In the first novel (which I found in Oxford’s Bodleian Library, believe it or not) Mackintosh identifies SIS HQ as being called ‘Collingstone House’, and obviously intentional near miss on SIS actual headquarters at the time Century House on New Westminster Bridge Road. Oddly, however, Mackintosh places Collingstone House on the north bank of the Thames near the clubs of Pall Mall (hence Burnside’s solitary strolls along the Embankment), although Century House is one the south side of the Thames. Since SIS moved to its new headquarters at Vauxhall Cross (known colloquially as VX) near Vauxhall Bridge, still on the south bank of the Thames, Century House has belonged to Westminster City Council and currently stands vacant. So anyone wanting to do some SIS/Sandbagger sightseeing can freely walk around the grounds of the former SIS HQ, about a ten minute walk north from the Imperial War Museum, or less then five minutes due east from Elephant and Castle underground station.

The Directorship
The senior leadership in Mackintosh’s SIS consist of the Chief of Service or ‘C’, the Deputy Chief, the Director of Operations (D.Ops), the Director of Intelligence (D.Int) and the Director of Administrative Services (DAS). In point of fact, these designations conform more closely to the management structure of the CIA than the SIS. D.Ops is responsible for all SIS operations the world over, while the Intelligence Directorate performs intelligence analysis and issues assessments to the FCO and other Whitehall Departments. D.AS, of course, handles such administrative issues as recruitment, staffing and so forth.

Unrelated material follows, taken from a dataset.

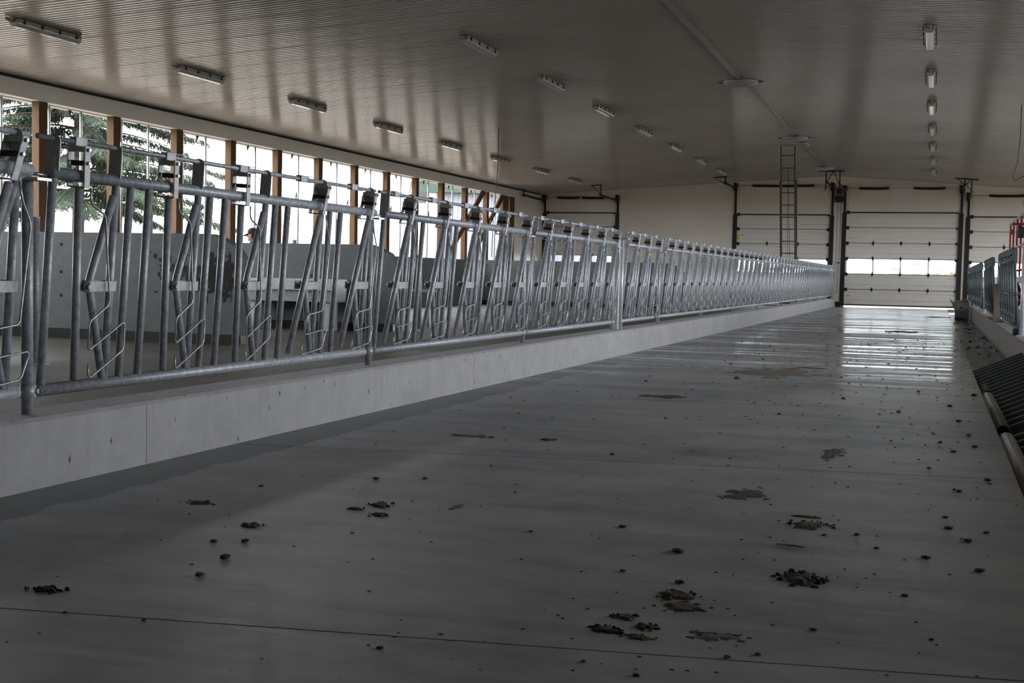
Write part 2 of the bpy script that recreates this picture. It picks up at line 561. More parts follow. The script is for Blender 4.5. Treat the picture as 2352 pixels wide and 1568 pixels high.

The actual SIS management in the 1970s consisted of C, the Deputy Chief and Directors of Production (D/P), Requirements (D/R), Personnel and Administration (D/PA), Support Services (D/SS) and Counter-Intelligence and Security. While obviously Machintosh’s DAS is equivalent to D/PA, no mention is made of equivalents to D/SS or D/CIS. Technical resources are written off as ‘rubbish’ in ‘To Hell With Justic’ on the grounds that Mackintosh’s cash-strapped SIS couldn’t afford good kit. And counter-intelligence and security are ambiguous; the Malta station by-passes CI by going to Burnside, suggesting that CI is not under Ops (as it is in the CIA). Also, Burnside’s conversation Mickey (LNU[]), Head of Security (correctly titled and called H/Sec in the real world SIS) does not sound like a conversation with an immediate junior — as compared with, say, the Duty Ops Officer.

However, if Mackintosh was working to a CIA template, the massive and important Directorate of Science and Technology (DST) was omitted — perhaps not least because DST handles the CIA side of satellite imagery, and the UK has no satellites (we help pay for the American Keyhole and LaCrosse programmes and get to task the satellites in proportion with the UK contribution). Of course, the omitted directorates would never have featured particularly in any of the Sandbaggers stories and so Mackintosh would have had no need to work that side of his version of SIS out in detail (except, perhaps, in providing any backstory he needed to ensure consistency). The important issues in The Sandbaggers are to do with the relationships between operational necessity and political control, and between Operations Directorate and the Intelligence Directorate — and those are also the key relationships in the real SIS.